Washington, D.C. 20549

 

FORM 8-K

 

CURRENT REPORT

Pursuant to Section 13 OR 15(d) of The Securities Exchange Act of 1934

 

Date of Report (Date of earliest event reported): May 24, 2016

 

Oxford Industries, Inc.

(Exact name of registrant as specified in its charter)

 

Georgia

 

001-04365

 

58-0831862

(State or other jurisdiction
of incorporation)

 

(Commission
File Number)

 

(IRS Employer
Identification No.)

 

999 Peachtree Street, N.E., Suite 688, Atlanta, GA

 

30309

(Address of principal executive offices)

 

(Zip Code)

 

Registrant’s telephone number, including area code (404) 659-2424

 

Not Applicable

(Former name or former address, if changed since last report.)

 

Check the appropriate box below if the Form 8-K filing is intended to simultaneously satisfy the filing obligation of the registrant under any of the following provisions:

 

o            Written communications pursuant to Rule 425 under the Securities Act (17 CFR 230.425)

 

o            Soliciting material pursuant to Rule 14a-12 under the Exchange Act (17 CFR 240.14a-12)

 

o            Pre-commencement communications pursuant to Rule 14d-2(b) under the Exchange Act (17 CFR 240.14d-2(b))

 

o            Pre-commencement communications pursuant to Rule 13e-4(c) under the Exchange Act (17 CFR 240.13e-4(c))

 

 

 



 

Item 1.01. Entry into a Material Definitive Agreement.

 

On May 24, 2016, Oxford Industries, Inc. (the “Company”) entered into a Fourth Amended and Restated Credit Agreement (the “Credit Agreement”). The Credit Agreement provides for a revolving credit facility of up to $325,000,000, which may be used to refinance existing debt, to fund working capital, to fund future acquisitions and for general corporate purposes. The Credit Agreement amends and restates the Company’s Third Amended and Restated Credit Agreement, dated June 14, 2012 (as amended on November 21, 2013, the “Prior Credit Agreement”).

 

The material terms of the Credit Agreement are as follows:

 

·                                          The parties to the Credit Agreement include the Company and its subsidiary, Tommy Bahama Group, Inc., as the borrowers (the “Borrowers”), certain subsidiaries of the Company as guarantors (the “Guarantors”), the financial institutions party thereto as lenders, the financial institutions party thereto as issuing banks, and SunTrust Bank, as administrative agent (the “Administrative Agent”).

 

·                                          The Credit Agreement provides for a revolving credit facility of up to $325,000,000, which may be increased by up to an additional $100,000,000 by the Borrowers (which, at the Borrowers’ election, may take the form of a first in-last out tranche), subject to certain conditions.

 

·                                          Availability under the Credit Agreement is limited to a borrowing base consisting of specified percentages of eligible categories of assets, including certain inventory, receivables, and eligible trademarks.

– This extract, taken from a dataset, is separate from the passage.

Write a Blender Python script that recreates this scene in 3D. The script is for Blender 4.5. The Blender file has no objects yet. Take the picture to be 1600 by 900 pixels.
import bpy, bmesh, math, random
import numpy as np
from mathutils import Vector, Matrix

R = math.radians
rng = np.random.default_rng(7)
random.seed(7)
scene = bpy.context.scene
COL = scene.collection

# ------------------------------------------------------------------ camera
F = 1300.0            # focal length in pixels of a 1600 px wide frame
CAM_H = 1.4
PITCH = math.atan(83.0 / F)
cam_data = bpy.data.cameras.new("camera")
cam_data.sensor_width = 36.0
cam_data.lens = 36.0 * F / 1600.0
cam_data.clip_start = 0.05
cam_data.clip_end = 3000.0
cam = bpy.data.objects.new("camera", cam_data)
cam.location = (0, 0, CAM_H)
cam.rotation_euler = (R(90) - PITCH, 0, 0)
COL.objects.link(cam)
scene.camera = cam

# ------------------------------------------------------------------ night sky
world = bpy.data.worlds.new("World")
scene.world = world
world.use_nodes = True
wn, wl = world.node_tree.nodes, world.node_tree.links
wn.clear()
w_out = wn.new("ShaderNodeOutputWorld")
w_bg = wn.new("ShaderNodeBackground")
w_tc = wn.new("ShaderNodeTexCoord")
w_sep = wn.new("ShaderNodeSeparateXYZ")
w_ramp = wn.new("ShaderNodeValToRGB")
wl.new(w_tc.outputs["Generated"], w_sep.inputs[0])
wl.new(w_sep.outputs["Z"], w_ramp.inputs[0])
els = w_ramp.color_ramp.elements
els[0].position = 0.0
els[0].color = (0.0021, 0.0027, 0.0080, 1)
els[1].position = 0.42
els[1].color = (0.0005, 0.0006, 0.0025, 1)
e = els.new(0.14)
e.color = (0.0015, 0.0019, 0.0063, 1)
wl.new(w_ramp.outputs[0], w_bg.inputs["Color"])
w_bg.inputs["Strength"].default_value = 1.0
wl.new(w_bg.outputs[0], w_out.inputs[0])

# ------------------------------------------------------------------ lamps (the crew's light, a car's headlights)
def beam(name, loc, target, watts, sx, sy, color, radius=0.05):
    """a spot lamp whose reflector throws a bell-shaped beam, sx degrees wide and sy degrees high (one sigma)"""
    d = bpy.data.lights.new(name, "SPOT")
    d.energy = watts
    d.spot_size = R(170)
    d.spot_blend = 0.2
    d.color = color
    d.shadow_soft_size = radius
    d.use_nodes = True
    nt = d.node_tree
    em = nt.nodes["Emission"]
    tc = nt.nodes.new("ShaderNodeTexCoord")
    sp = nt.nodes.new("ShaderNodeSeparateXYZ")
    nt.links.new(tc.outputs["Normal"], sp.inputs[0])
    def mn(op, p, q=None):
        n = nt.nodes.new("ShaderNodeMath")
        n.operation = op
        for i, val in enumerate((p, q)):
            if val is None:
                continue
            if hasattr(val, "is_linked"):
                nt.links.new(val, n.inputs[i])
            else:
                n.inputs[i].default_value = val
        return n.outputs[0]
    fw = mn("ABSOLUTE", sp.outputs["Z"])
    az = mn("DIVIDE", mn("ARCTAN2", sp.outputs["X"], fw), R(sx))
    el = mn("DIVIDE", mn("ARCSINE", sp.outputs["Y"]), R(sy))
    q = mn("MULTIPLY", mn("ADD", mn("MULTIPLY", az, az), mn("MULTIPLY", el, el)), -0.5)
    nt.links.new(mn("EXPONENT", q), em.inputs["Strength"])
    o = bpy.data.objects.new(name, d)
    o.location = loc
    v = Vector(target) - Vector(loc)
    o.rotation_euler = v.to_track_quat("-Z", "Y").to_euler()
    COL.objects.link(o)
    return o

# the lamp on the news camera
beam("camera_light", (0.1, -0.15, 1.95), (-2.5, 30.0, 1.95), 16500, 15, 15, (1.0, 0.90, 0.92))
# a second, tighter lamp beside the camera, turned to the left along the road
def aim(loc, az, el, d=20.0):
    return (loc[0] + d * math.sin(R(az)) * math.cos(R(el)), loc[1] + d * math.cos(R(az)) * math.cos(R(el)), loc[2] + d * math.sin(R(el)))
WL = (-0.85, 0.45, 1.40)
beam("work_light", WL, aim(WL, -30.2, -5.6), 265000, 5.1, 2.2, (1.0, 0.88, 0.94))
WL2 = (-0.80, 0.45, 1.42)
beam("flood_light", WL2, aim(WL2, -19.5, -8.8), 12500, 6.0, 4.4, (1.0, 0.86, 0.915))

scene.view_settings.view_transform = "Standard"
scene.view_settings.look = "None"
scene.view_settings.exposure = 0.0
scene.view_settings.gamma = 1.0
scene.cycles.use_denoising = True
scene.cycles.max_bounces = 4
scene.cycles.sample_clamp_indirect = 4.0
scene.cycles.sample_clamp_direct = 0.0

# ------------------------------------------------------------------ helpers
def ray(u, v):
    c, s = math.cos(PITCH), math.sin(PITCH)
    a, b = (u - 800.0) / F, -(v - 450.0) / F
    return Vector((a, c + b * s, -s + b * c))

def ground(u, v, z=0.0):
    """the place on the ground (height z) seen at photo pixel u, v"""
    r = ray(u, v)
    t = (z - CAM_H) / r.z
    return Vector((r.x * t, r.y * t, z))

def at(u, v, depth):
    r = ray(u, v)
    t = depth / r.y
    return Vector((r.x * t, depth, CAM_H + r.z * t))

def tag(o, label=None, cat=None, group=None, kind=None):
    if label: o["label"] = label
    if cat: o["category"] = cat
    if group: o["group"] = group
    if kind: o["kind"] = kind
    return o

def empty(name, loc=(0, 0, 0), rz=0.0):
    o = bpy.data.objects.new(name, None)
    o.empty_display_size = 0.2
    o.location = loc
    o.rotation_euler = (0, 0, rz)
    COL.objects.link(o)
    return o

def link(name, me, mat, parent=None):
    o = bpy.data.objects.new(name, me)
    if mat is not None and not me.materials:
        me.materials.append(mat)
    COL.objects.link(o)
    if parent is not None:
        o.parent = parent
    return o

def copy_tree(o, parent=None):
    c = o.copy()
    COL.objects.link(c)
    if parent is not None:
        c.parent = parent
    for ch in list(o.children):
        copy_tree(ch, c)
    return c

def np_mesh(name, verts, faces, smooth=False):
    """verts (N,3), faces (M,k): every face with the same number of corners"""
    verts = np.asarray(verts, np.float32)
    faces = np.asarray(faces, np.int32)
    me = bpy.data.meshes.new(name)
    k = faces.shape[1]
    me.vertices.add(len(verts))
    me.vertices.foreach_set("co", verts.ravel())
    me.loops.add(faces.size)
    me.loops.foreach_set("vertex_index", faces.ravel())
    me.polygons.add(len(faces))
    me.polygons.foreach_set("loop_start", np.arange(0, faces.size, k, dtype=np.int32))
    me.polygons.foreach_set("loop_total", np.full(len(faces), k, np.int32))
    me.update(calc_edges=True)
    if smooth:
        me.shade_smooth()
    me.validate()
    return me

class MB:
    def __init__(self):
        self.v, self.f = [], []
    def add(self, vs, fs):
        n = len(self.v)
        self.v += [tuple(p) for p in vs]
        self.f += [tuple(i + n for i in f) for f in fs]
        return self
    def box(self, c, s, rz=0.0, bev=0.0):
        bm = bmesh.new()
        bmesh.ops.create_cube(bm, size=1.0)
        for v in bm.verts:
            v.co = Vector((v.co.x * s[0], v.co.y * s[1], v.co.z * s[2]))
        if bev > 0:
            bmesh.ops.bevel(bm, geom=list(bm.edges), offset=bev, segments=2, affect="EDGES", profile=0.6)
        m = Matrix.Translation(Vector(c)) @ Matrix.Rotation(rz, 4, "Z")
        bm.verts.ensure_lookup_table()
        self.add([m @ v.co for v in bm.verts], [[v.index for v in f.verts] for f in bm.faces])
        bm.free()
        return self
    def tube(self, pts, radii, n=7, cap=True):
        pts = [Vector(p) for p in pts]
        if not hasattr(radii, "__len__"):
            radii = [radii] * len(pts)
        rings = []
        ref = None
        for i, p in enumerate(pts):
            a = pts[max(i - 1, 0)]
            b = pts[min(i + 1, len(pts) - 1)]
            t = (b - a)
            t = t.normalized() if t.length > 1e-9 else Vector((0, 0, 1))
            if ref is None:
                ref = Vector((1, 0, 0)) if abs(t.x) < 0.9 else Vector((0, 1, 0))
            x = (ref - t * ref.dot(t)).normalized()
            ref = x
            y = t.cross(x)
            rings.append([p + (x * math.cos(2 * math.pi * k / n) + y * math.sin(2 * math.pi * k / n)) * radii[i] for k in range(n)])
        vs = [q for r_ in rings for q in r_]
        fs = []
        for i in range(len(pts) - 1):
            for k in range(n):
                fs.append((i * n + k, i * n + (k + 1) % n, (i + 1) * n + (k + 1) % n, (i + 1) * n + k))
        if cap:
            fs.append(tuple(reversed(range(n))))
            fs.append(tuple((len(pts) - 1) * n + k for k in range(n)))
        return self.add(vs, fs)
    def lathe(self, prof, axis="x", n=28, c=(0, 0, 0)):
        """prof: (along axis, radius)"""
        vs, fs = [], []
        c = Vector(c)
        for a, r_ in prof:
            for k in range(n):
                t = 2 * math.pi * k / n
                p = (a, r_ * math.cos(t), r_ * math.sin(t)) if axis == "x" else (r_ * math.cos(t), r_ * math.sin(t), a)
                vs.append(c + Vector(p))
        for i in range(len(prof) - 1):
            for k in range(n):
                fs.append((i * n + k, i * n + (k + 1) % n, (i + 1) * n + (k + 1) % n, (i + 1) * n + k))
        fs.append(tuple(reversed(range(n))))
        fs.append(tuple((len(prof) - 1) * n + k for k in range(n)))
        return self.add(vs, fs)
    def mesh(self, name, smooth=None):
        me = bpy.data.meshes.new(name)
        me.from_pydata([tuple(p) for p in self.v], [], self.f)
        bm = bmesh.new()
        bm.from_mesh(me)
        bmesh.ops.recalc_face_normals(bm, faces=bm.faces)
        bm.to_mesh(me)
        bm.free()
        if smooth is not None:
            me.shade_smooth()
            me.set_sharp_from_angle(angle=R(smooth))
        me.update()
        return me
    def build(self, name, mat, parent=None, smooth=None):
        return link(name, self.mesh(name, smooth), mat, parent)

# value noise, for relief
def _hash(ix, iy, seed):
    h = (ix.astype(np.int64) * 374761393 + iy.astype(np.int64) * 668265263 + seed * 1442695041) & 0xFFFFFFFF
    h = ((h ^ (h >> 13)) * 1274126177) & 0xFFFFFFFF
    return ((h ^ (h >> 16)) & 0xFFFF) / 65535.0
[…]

The Administrative Agent has certain discretion to establish reserves with respect to the calculation of borrowing base availability.

 

·                                          The Borrowers may elect to receive base rate advances or LIBOR advances under the Credit Agreement with applicable margins based upon a two-tier pricing grid depending on average excess availability, with LIBOR interest rate margins of 125 or 150 basis points above LIBOR.

 

·                                          The Borrowers’ obligations under the Credit Agreement are secured by a first priority security interest in substantially all of the assets of the Borrowers and the Guarantors, including accounts receivable, books and records, chattel paper, deposit accounts, equipment, certain general intangibles, inventory, investment property (including the equity interests of certain subsidiaries), negotiable collateral, life insurance policies, supporting obligations, commercial tort claims, cash and cash equivalents, eligible trademarks, proceeds and other personal property.

 

·                                          The Credit Agreement contains a financial covenant that applies only if excess availability is less than the greater of (i) $23,500,000 or (ii) 10% of total availability for three consecutive business days. In such case, the Company’s fixed charge coverage ratio for the preceding twelve fiscal month period may not be less than 1.0 to 1.0 for that period.

 

·                                          The Credit Agreement contains a number of customary affirmative covenants regarding, among other things, the delivery of financial and other information to the Administrative Agent and other lenders, maintenance of records, compliance with law, maintenance of property and insurance and conduct of business.

 

·                                          The Credit Agreement also contains certain negative covenants, including covenants that limit the Borrowers’ and their subsidiaries’ ability to (i) incur debt, (ii) guaranty certain obligations, (iii) incur liens, (iv) pay dividends to shareholders or repurchase shares of the Company’s common stock, (v) make investments, (vi) sell assets or stock of subsidiaries, (vii) acquire assets or businesses, (viii) merge or consolidate with other companies, or (ix) prepay, retire, repurchase or redeem debt.

 

·                                          The Credit Agreement is scheduled to mature on May 24, 2021.

 

The Prior Credit Agreement provided for a revolving credit facility of up to $235,000,000 and was scheduled to mature on November 21, 2018.  The Company believes that the applicable margins, terms for inclusion of assets in the borrowing base, negative covenants and other terms and conditions under the Credit Agreement are more favorable to the Company than under the Prior Credit Agreement.  The above description of the Credit Agreement is not complete and is qualified in its entirety by the actual terms of the Credit Agreement and the related Fourth Amended and Restated Pledge and Security Agreement, attached hereto as Exhibits 10.1 and 10.2, respectively, and incorporated herein by reference.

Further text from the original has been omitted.